▸ **INSTRUCTIONS TO FOLLOW**: Extract all lines in the data that contain the word "pixels".

▸ **LISTING**:
= = = =

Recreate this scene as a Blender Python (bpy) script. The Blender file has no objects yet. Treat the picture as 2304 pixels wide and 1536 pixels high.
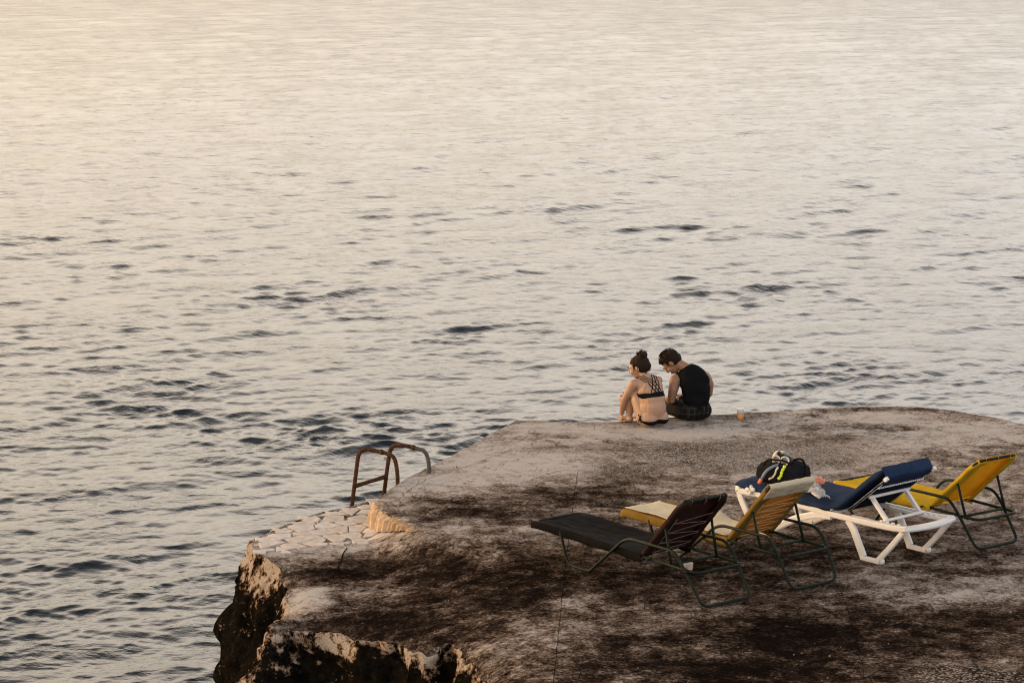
import bpy, bmesh, math, random
import numpy as np
from mathutils import Vector, Matrix, Euler, noise as mnoise
from mathutils.bvhtree import BVHTree
from mathutils.geometry import delaunay_2d_cdt

R = math.radians
random.seed(7)
rng = np.random.default_rng(11)
SC = bpy.context.scene
COL = SC.collection

# ------------------------------------------------------------------ camera
F_PX, PITCH, CAM_H = 6000.0, 0.176155, 5.4608      # focal in photo pixels (2304 wide), tilt, height above terrace
cam = bpy.data.cameras.new('camera'); cam_o = bpy.data.objects.new('camera', cam); COL.objects.link(cam_o)
cam.sensor_width = 36.0; cam.lens = F_PX / 2304 * 36.0
cam.clip_start = 0.5; cam.clip_end = 6000
cam_o.location = (0, 0, CAM_H); cam_o.rotation_euler = (math.pi / 2 - PITCH, 0, 0)
SC.camera = cam_o

# ------------------------------------------------------------------ sky, sun, exposure
HAZE_AMT, HAZE_FALL, HAZE_TOP = 17.5, 0.54, 0.08
HAZE_COL = [(0.50, (1.0, 0.89, 0.80)), (0.70, (1.08, 0.89, 0.69))]
SUN_AZ, SUN_EL = R(-78), R(9)                       # measured from +Y (view direction), negative = left
w = bpy.data.worlds.new('World'); SC.world = w; w.use_nodes = True
nt = w.node_tree; nt.nodes.clear()
sky = nt.nodes.new('ShaderNodeTexSky'); sky.sky_type = 'NISHITA'; sky.sun_disc = False
sky.sun_elevation = SUN_EL; sky.sun_rotation = SUN_AZ
sky.air_density = 1.0; sky.dust_density = 4.0; sky.ozone_density = 1.0; sky.altitude = 0
bg = nt.nodes.new('ShaderNodeBackground'); bg.inputs['Strength'].default_value = 0.15
out = nt.nodes.new('ShaderNodeOutputWorld')
# thin evening haze over the whole sky: pale near the horizon, thinning to the zenith, warmer towards the sun
def wm(op, a, b=None):
    n = nt.nodes.new('ShaderNodeMath'); n.operation = op
    for i, x in enumerate((a, b)):
        if x is None: continue
        if isinstance(x, (int, float)): n.inputs[i].default_value = x
        else: nt.links.new(x, n.inputs[i])
    return n.outputs[0]
tc = nt.nodes.new('ShaderNodeTexCoord'); sx = nt.nodes.new('ShaderNodeSeparateXYZ'); nt.links.new(tc.outputs['Generated'], sx.inputs[0])
up_ = wm('MAXIMUM', sx.outputs['Z'], 0.0)
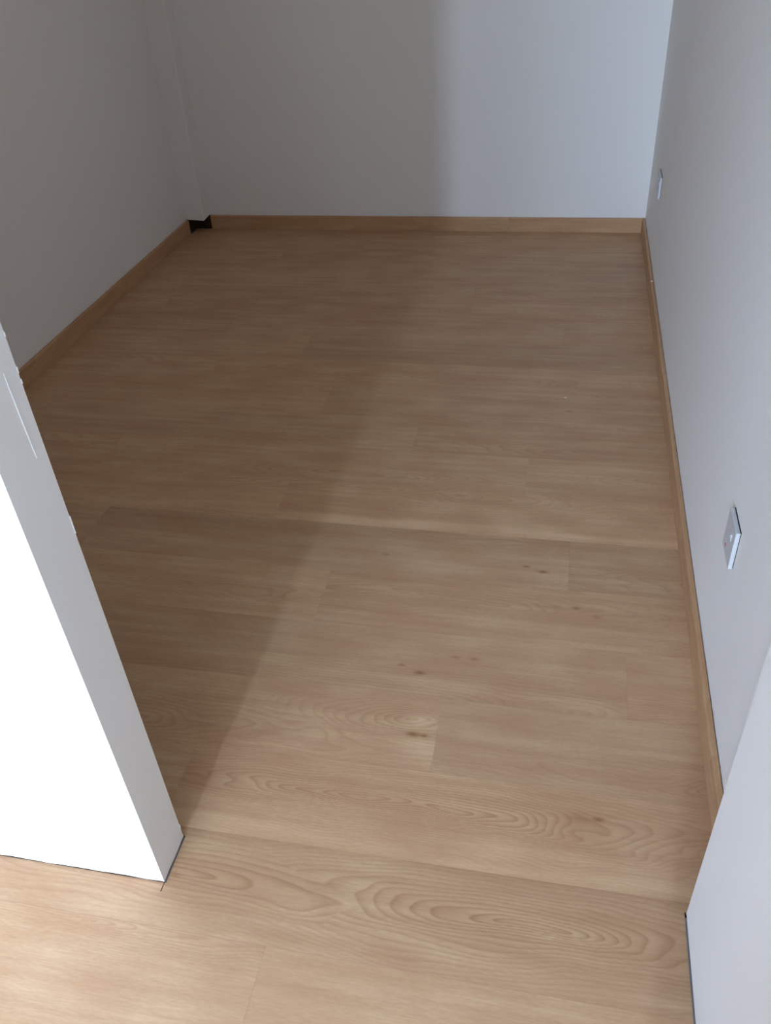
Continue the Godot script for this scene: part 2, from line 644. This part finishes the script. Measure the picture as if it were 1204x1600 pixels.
			var hue := rng.randf_range(-0.006, 0.012)
			m.albedo_color = Color(clampf(0.945 * t, 0, 1), clampf(0.945 * t - hue * 0.6, 0, 1), clampf(0.945 * t - hue, 0, 1))
			p.material_override = m
			p.cast_shadow = GeometryInstance3D.SHADOW_CASTING_SETTING_ON
			if st2.get_surface_count() > 0:
				fl.add_child(p, true)
			else:
				p.free()
			count += 1
			x += PLEN
	# grey filler in the saw gaps at the door jambs
	st = begin()
	box(st, Vector3(XJ - 0.01, -0.009, ZF + 0.001), Vector3(XJ + 0.0035, -0.0009, ZN))
	commit(st, "gap_filler", mat(Color(0.45, 0.42, 0.41), 0.9, 0.2), fl)
	st = begin()
	box(st, Vector3(XK - 0.0027, -0.009, ZF + 0.006), Vector3(XK + 0.01, -0.0006, 3.68))
	box(st, Vector3(XK - 0.0027, -0.009, 3.702), Vector3(XK + 0.01, -0.0006, 4.15))
	commit(st, "gap_filler", mat(Color(0.55, 0.54, 0.55), 0.9, 0.2), fl)
	# the hall's floor goes on behind the camera
	st = begin()
	box(st, Vector3(-1.345, -0.009, SEAM0 + ROW * 7 + 0.001), Vector3(2.5, 0, 9.6))
	var hm := mat(Color(0.74, 0.60, 0.45), 0.42, 0.42)
	var hb := commit(st, "hall_boards", hm, fl)
	hb.set_meta("kind", "stuff")


# ---------------- skirting ----------------
func strip(called: String, a: Vector3, b: Vector3, inward: Vector3, label: String) -> MeshInstance3D:
	# profile in (out, up): small rounded top edge, stands a hair off the wall
	var pr := [[0.0015, 0.0], [0.0015, SK_H - 0.001], [0.0025, SK_H], [SK_T - 0.004, SK_H], [SK_T - 0.0015, SK_H - 0.0012], [SK_T, SK_H - 0.004], [SK_T, 0.0]]
	var st := begin()
	var length := (b - a).length()
	var along := 0.0
	for j in pr.size():
		var k := (j + 1) % pr.size()
		var p0: Vector3 = inward * pr[j][0] + Vector3.UP * pr[j][1]
		var p1: Vector3 = inward * pr[k][0] + Vector3.UP * pr[k][1]
		var e: Vector3 = p1 - p0
		var n: Vector3 = (inward * (-(pr[k][1] - pr[j][1])) + Vector3.UP * (pr[k][0] - pr[j][0]))
		n = -n if (e.length() > 0 and ((p0 + p1) * 0.5 - (inward * SK_T * 0.5 + Vector3.UP * SK_H * 0.5)).dot(n) < 0.0) else n
		var v0 := along / 0.12
		along += e.length()
		var v1 := along / 0.12
		var q := [a + p0, b + p0, b + p1, a + p1]
		var uv := [Vector2(0, v0), Vector2(length / 1.6, v0), Vector2(length / 1.6, v1), Vector2(0, v1)]
		var o := [0, 1, 2, 0, 2, 3]
		if (q[1] - q[0]).cross(q[2] - q[0]).dot(n) > 0.0:
			o = [0, 2, 1, 0, 3, 2]
		st.set_smooth_group(0xFFFFFFFF)
		for i in o:
			st.set_uv(uv[i])
			st.add_vertex(q[i])
	# end caps
	for s in 2:
		var c: Vector3 = a if s == 0 else b
		var n2: Vector3 = (a - b) if s == 0 else (b - a)
		for j in range(1, pr.size() - 1):
			tri(st, c + inward * pr[0][0] + Vector3.UP * pr[0][1], c + inward * pr[j][0] + Vector3.UP * pr[j][1], c + inward * pr[j + 1][0] + Vector3.UP * pr[j + 1][1], n2)
	var o2 := commit(st, called, wood_trim)
	tag(o2, label, "", "", "structure")
	return o2


func build_skirting() -> void:
	strip("baseboard_back", Vector3(0.108, 0.0002, 0), Vector3(XR - SK_T - 0.0005, 0.0002, 0), Vector3(0, 0, 1), "light oak skirting board along the back wall, half of it in shadow")
	strip("baseboard_left", Vector3(0, 0.0002, 0.092), Vector3(0, 0.0002, ZF - 0.001), Vector3(1, 0, 0), "shaded oak skirting board along the left wall")
	strip("baseboard_right", Vector3(XR, 0.0002, 0.0005), Vector3(XR, 0.0002, ZF - 0.001), Vector3(-1, 0, 0), "long oak skirting board along the right wall below the electrical plates")


# ---------------- boxed pipe in the corner ----------------
func build_boxing() -> void:
	var st := begin()
	var x1 := 0.105
	var z1 := 0.098
	var y0 := 0.0725
	cbox_column(st, x1, z1, y0)
	var o := commit(st, "pipe_boxing", paint)
	tag(o, "white painted pipe boxing up the back left corner, stopping ragged above the floor", "boxing", "", "structure")
	# dark brown blocks under it, painted as the shade there
	st = begin()
	box(st, Vector3(0.0005, 0.0003, 0.0005), Vector3(0.02, y0 - 0.002, 0.0915))
	box(st, Vector3(0.02, 0.0003, 0.0005), Vector3(0.1075, y0 - 0.002, 0.012))
	commit(st, "hollow_shade", mat(Color(0.24, 0.19, 0.155), 0.95, 0.1), o)


func cbox_column(st: SurfaceTool, x1: float, z1: float, y0: float) -> void:
	var c := 0.004
	var a := [Vector3(0.0, 0, z1), Vector3(x1 - c, 0, z1), Vector3(x1, 0, z1 - c), Vector3(x1, 0, 0.0)]
	var yb := [y0 + 0.0035, y0 - 0.0015, y0 - 0.001, y0 + 0.0025]
	var ns := [Vector3(0, 0, 1), Vector3(1, 0, 1), Vector3(1, 0, 0)]
	for k in 3:
		quad(st, a[k] + Vector3.UP * yb[k], a[k + 1] + Vector3.UP * yb[k + 1], a[k + 1] + Vector3.UP * CEIL, a[k] + Vector3.UP * CEIL, ns[k])
	quad(st, Vector3(0, yb[0], z1), Vector3(x1, yb[1], z1), Vector3(x1, yb[3], 0), Vector3(0, yb[3], 0), Vector3(0, -1, 0))
	quad(st, Vector3(0, y0, 0), Vector3(x1, y0, 0), Vector3(x1, CEIL, 0), Vector3(0, CEIL, 0), Vector3(0, 0, -1))
	quad(st, Vector3(0, y0, 0), Vector3(0, y0, z1), Vector3(0, CEIL, z1), Vector3(0, CEIL, 0), Vector3(-1, 0, 0))


# ---------------- electrical plates on the right wall ----------------
func plate(called: String, zc: float, yc: float, wz: float, hy: float, gangs: int, label: String) -> void:
	var root := Node3D.new()
	root.name = called
	root.position = Vector3(XR, yc, zc)
	add_child(root, true)
	tag(root, label, "wall plate")
	var st := begin()
	cbox(st, Vector3(-0.010, -hy / 2, -wz / 2), Vector3(-0.0012, hy / 2, wz / 2), 0.0012)
	commit(st, "face_plate", plastic, root)
	st = begin()
	box(st, Vector3(-0.0014, -hy / 2 + 0.001, -wz / 2 + 0.001), Vector3(0.0, hy / 2 + 0.0012, wz / 2 - 0.001))
	commit(st, "back_gap_shade", mat(Color(0.25, 0.25, 0.25), 0.9, 0.2), root)  # dark strip painted as the shadow line of the gap
	for k in gangs:
		var cz := wz * ((k + 0.5) / gangs - 0.5)
		st = begin()
		# rocker, proud at its top
		var rz := cz + 0.012
		var y := 0.012
		quad(st, Vector3(-0.0135, y + 0.010, rz - 0.006), Vector3(-0.0135, y + 0.010, rz + 0.006), Vector3(-0.0102, y - 0.010, rz + 0.006), Vector3(-0.0102, y - 0.010, rz - 0.006), Vector3(-1, 0, 0))
		quad(st, Vector3(-0.0135, y + 0.010, rz - 0.006), Vector3(-0.0135, y + 0.010, rz + 0.006), Vector3(-0.0099, y + 0.010, rz + 0.006), Vector3(-0.0099, y + 0.010, rz - 0.006), Vector3(0, 1, 0))
		for s in [-1.0, 1.0]:
			tri(st, Vector3(-0.0135, y + 0.010, rz + s * 0.006), Vector3(-0.0099, y + 0.010, rz + s * 0.006), Vector3(-0.0099, y - 0.010, rz + s * 0.006), Vector3(0, 0, s))
		commit(st, "rocker", plastic, root)
		if gangs == 1:
			st = begin()
			cbox(st, Vector3(-0.0108, -0.031, cz - 0.0175), Vector3(-0.0098, -0.025, cz - 0.0115), 0.0003)
			var red := commit(st, "indicator", mat(Color(0.78, 0.36, 0.34), 0.4), root)
			red.set_meta("label", "small red mark")


func build_outlets() -> void:
	plate("wall_plate", 2.928, 0.406, 0.086, 0.09, 1, "square white switch plate with small red mark, low on right wall near the doorway")
	plate("wall_plate", 0.51, 0.382, 0.135, 0.084, 2, "wide white plate low on the right wall close to the back corner")


# ---------------- crumbs ----------------
func chip(called: String, at: Vector3, size: Vector3, seed_: int, m: Material, parent: Node = self) -> MeshInstance3D:
	var r := RandomNumberGenerator.new()
	r.seed = seed_
	var ring: Array = []
	for k in 7:
		var a := TAU * k / 7.0
		ring.append(Vector3(cos(a) * size.x * r.randf_range(0.6, 1.0), size.y * r.randf_range(0.2, 0.5), sin(a) * size.z * r.randf_range(0.6, 1.0)))
	var st := begin()
	for k in 7:
		var p: Vector3 = ring[k]
		var q: Vector3 = ring[(k + 1) % 7]
		var mid := (p + q)
		tri(st, p, q, Vector3(0, size.y, 0), Vector3(mid.x, 1, mid.z))
		tri(st, p, q, Vector3(0, 0, 0), Vector3(mid.x, -1, mid.z))
	var o := commit(st, called, m, parent)
	o.position = at
	return o


func build_bits() -> void:
	var white := mat(Color(0.95, 0.93, 0.90), 0.7, 0.3)
	var a := chip("plaster_chip", Vector3(XR - 0.010, SK_H + 0.0002, 0.806), Vector3(0.006, 0.008, 0.010), 3, white)
	tag(a, "white plaster chip lying on top of the right skirting board", "chip")
	var b := chip("plaster_crumb", Vector3(2.038, 0.0001, 1.684), Vector3(0.004, 0.004, 0.006), 8, white)
	tag(b, "tiny white crumb lying alone on the plank floor", "crumb")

= = = =

▸ **EXERCISE RESULT**:
Recreate this scene as a Blender Python (bpy) script. The Blender file has no objects yet. Treat the picture as 2304 pixels wide and 1536 pixels high.
F_PX, PITCH, CAM_H = 6000.0, 0.176155, 5.4608      # focal in photo pixels (2304 wide), tilt, height above terrace
Continue the Godot script for this scene: part 2, from line 644. This part finishes the script. Measure the picture as if it were 1204x1600 pixels.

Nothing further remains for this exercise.